▸ RECORDED INFORMATION
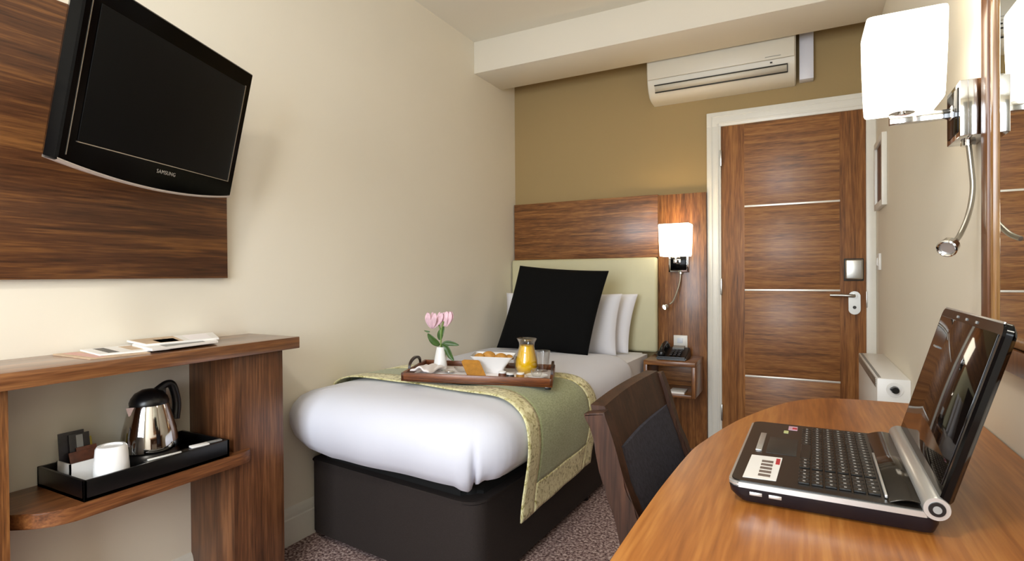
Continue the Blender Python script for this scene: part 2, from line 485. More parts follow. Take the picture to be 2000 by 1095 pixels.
# papers on the top board
def sheet(name, poly, z0, z1, mat, label, cat, curl=0, printmat=None, spots=(), group=None):
    cx = sum(p[0] for p in poly) / len(poly); cy = sum(p[1] for p in poly) / len(poly)
    t = thing(name, label, cat, (cx, cy, z0), group=group)
    obj('cover', prism(new(), [(x - cx, y - cy) for x, y in poly], 0, z1 - z0, .0006), mat, t)
    for (u0, u1, v0, v1, mt) in spots:   # printed blocks on the cover, in the quad's own coordinates
        a, b, c, d = [Vector(p) for p in poly[:4]]
        q = []
        for u, v in ((u0, v0), (u1, v0), (u1, v1), (u0, v1)):
            p = a * (1 - u) * (1 - v) + b * u * (1 - v) + c * u * v + d * (1 - u) * v
            q.append((p.x - cx, p.y - cy))
        obj('printed_block', prism(new(), q, z1 - z0, z1 - z0 + .0004), mt, t)
    return t
sheet('brochure', [(-1.862, .765), (-1.662, .765), (-1.640, .905), (-1.840, .93)], .887, .8905, 'taupe',
      'beige folded brochure lying leftmost on the console top, under the other papers', 'brochure',
      spots=((.05, .95, .1, .3, 'pinkprint'),))
sheet('brochure', [(-1.860, .83), (-1.690, .80), (-1.650, .965), (-1.850, 1.01)], .8905, .895, 'paper',
      'pale brochure with a dark stripe between the beige brochure and the open magazine', 'brochure',
      spots=((.1, .9, .15, .3, 'darkprint'), (.15, .8, .5, .8, 'taupe')))
sheet('newspaper', [(-1.800, .94), (-1.622, .90), (-1.640, 1.11), (-1.835, 1.19)], .895, .902, 'paper',
      'white folded newspaper lying under the magazine with colour print on the console top', 'newspaper',
      spots=((.5, .95, .2, .8, 'greyprint'),))
sheet('magazine', [(-1.868, .96), (-1.700, .925), (-1.665, 1.13), (-1.855, 1.235)], .902, .908, 'paper',
      'magazine with a tan and pink cover, topmost of the papers on the console top', 'magazine',
      spots=((.02, .98, .02, .5, 'taupe'), (.4, .95, .2, .45, 'pinkprint'), (.1, .9, .6, .9, 'napkin')))

# hospitality tray
t = thing('hospitality_tray', 'black lacquered tray with kettle and cup on the lower console shelf', 'tray', (-1.745, .93, .53))
bm = new()  # highlight lines on the bezel, modelled as thin pale metal strips
x0, x1, y0, y1, z0, z1, w = -1.868, -1.622, .728, 1.132, .53, .584, .008
bx(bm, x0, x1, y0, y1, z0, z0 + .010, .001)
bx(bm, x0, x0 + w, y0, y1, z0, z1, .001); bx(bm, x1 - w, x1, y0, y1, z0, z1, .001)
bx(bm, x0, x1, y0, y0 + w, z0, z1, .001); bx(bm, x0, x1, y1 - w, y1, z0, z1, .001)
obj('tray_body', P(bm, t), 'black_tray', t)
ZT = .540
k = thing('kettle', 'polished steel electric kettle with black lid and handle on the black tray', 'kettle', (-1.765, .968, ZT))
obj('power_base', lathe(new(), [(0, 0), (.078, 0), (.080, .008), (.078, .030), (.070, .040), (0, .040)], seg=40), 'blackplastic', k)
obj('body', lathe(new(), [(0, .041), (.072, .041), (.077, .046), (.0775, .056), (.071, .10), (.060, .145), (.053, .172), (.051, .178), (0, .178)], seg=48), 'steel', k)
obj('lid', lathe(new(), [(.052, .1785), (.0525, .186), (.048, .198), (.038, .212), (.02, .222), (0, .225)], seg=32), 'blackplastic', k)
bm = new()  # highlight lines on the bezel, modelled as thin pale metal strips
tube(bm, catmull([(.0, .022, .214), (0, .050, .229), (0, .068, .224), (0, .078, .196), (0, .083, .160), (0, .078, .115)]), .011, 12, radii=None, sx=1.2)
obj('handle', bm, 'blackplastic', k)
bm = new()  # highlight lines on the bezel, modelled as thin pale metal strips
a0 = [(-.018, -.040, .182), (.018, -.040, .182), (.0, -.066, .178)]
v = [bm.verts.new(p) for p in ((-.020, -.040, .178), (.020, -.040, .178), (0, -.066, .178), (-.014, -.046, .128), (.014, -.046, .128), (0, -.052, .128))]
bm.faces.new((v[0], v[2], v[5], v[3])); bm.faces.new((v[2], v[1], v[4], v[5])); bm.faces.new((v[0], v[1], v[2])); bm.faces.new((v[3], v[4], v[5]))
obj('spout', bm, 'steel', k)
obj('lid_hinge', box(-.012, .012, .020, .046, .200, .222, .004), 'blackplastic', k)
m_ = thing('mug', 'white cup standing upside down at the front left of the black tray', 'cup', (-1.678, .820, ZT))
obj('cup_body', lathe(new(), [(.044, 0), (.0435, .004), (.041, .05), (.037, .098), (.033, .104), (.026, .1045), (.025, .101), (0, .101)], seg=36), 'porcelain', m_, solid=.002)
bm = new(); tube(bm, catmull([(-.040, -.002, .085), (-.062, -.004, .078), (-.066, -.004, .05), (-.044, -.002, .022)]), .005, 10)
obj('cup_handle', bm, 'porcelain', m_)
sd = thing('sachet_holder', 'white open box of sachets at the back left corner of the tray', 'box', (-1.775, .795, ZT))
bm = new()  # highlight lines on the bezel, modelled as thin pale metal strips
bx(bm, -.035, .035, -.046, .046, 0, .005); bx(bm, -.035, -.031, -.046, .046, 0, .062); bx(bm, .031, .035, -.046, .046, 0, .062)
bx(bm, -.035, .035, -.046, -.042, 0, .062); bx(bm, -.035, .035, .042, .046, 0, .062)
obj('holder_box', bm, 'porcelain', sd)
for i, (dx, dy, hh, w_, mt, lb) in enumerate(((-.022, -.012, .135, .062, 'foil', 'tall black coffee sachet at the back left of the white sachet box'),
                             (-.010, .004, .128, .05, 'foil', 'black coffee sachet with a pale stripe in the middle of the white sachet box'),
                             (.002, .016, .092, .05, 'brown', 'brown sugar sachet at the front of the white sachet box'),
                             (-.016, .030, .112, .022, 'yellow', 'small yellow sachet at the right end of the white sachet box'),
                             (.014, .006, .085, .07, 'brown', 'wide brown sachet leaning in front of the other sachets'))):
    s_ = thing('sachet', lb, 'sachet', (-1.775 + dx, .795 + dy, ZT + .006), group='sachets in the white box')
    rot = Matrix.Rotation(math.radians(-6 - 3 * i), 3, 'Y')
    obj('packet', box(-.002, .002, -w_ / 2, w_ / 2, 0, hh - .006, .001, rot=rot, piv=(0, 0, 0)), mt, s_)
    if i == 1: obj('printed_band', box(.0021, .0025, -.008, .008, .03, hh - .01, 0, rot=rot, piv=(0, 0, 0)), 'greyprint', s_)
tag(obj('stirrer', box(-.004, .004, -.045, .045, 0, .004, .001, rot=Matrix.Rotation(-.12, 3, 'Z')), 'whiteplastic', loc=(-1.648, .945, ZT + .0402)),
    'thin white stirrer lying in the black tray in front of the kettle', 'stirrer')
tag(obj('sugar_packet', box(-.012, .012, -.026, .026, 0, .006, .002, rot=Matrix.Rotation(-.2, 3, 'Z')), 'paper', loc=(-1.652, 1.052, ZT + .0402)),
    'small white sugar packet right of the stirrer in the black tray', 'sugar packet')
tag(obj('sugar_packet', box(-.008, .008, -.024, .024, 0, .004, .001, rot=Matrix.Rotation(-.2, 3, 'Z')), 'greyprint', loc=(-1.655, 1.100, ZT + .0402)),
    'small grey sugar packet at the right end of the black tray', 'sugar packet')
tag(obj('tray_liner', box(-.02, .02, -.13, .10, 0, .040, .003), 'black_tray', loc=(-1.651, 1.02, ZT)),
    'black raised ledge inside the tray front carrying the stirrer and sugar packets', 'tray insert')

# ------------------------------------------------------------------ bed
bed = thing('bed', 'single divan bed with charcoal fabric base standing along the left wall', 'bed', (-1.37, 2.57, 0))
def quadp(pts, r):
    """rounded polygon from corner points with radius per corner"""
    out = []; n = len(pts)
    for i in range(n):
        p = Vector(pts[i]); a = (Vector(pts[i - 1]) - p).normalized(); b = (Vector(pts[(i + 1) % n]) - p).normalized()
        rr = r[i]
        for k in range(9):
            t = k / 8
            q = (p + a * rr) * (1 - t) ** 2 + p * 2 * t * (1 - t) + (p + b * rr) * t ** 2
            out.append((q.x, q.y))
    return out
bq = [(-1.835, 1.655), (-.958, 1.555), (-.872, 3.535), (-1.845, 3.545)]
def off(pol, d):
    c = Vector((-1.37, 2.57)); return [((x - c.x) * (1 - d / .45) + c.x, (y - c.y) * (1 - d / 1.0) + c.y) for x, y in pol]
foot = quadp(bq, (.03, .085, .02, .02))
obj('divan_base', P(prism(new(), foot, .032, .330, .004), bed), 'basefabric', bed)
bm = new()  # highlight lines on the bezel, modelled as thin pale metal strips
pp = off(foot, -.004)
for ring in ((.3285, .3375),):
    prism(bm, pp, ring[0], ring[1], .003)
obj('base_piping', P(bm, bed), 'basefabric', bed)
obj('base_topper', P(prism(new(), off(foot, .035), .3375, .40, .02), bed), plain('black_base_top', '0d0c0c', .9), bed)
obj('mattress', P(prism(new(), quadp([(-1.83, 1.66), (-.93, 1.60), (-.862, 3.52), (-1.84, 3.53)], (.1, .12, .06, .05)), .40, .600, .035), bed), 'sheet', bed)
for x, y in ((-1.76, 1.73), (-1.02, 1.66), (-.95, 2.55), (-1.76, 3.4), (-.93, 3.42)):
    obj('caster', P(lathe(new(), [(0, 0), (.022, 0), (.024, .012), (.018, .032), (0, .032)], (x, y, 0), 16), bed), 'blackplastic', bed)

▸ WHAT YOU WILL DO
List each line in the listing that contains the string "from".

▸ RESPONSE
Continue the Blender Python script for this scene: part 2, from line 485. More parts follow. Take the picture to be 2000 by 1095 pixels.
    """rounded polygon from corner points with radius per corner"""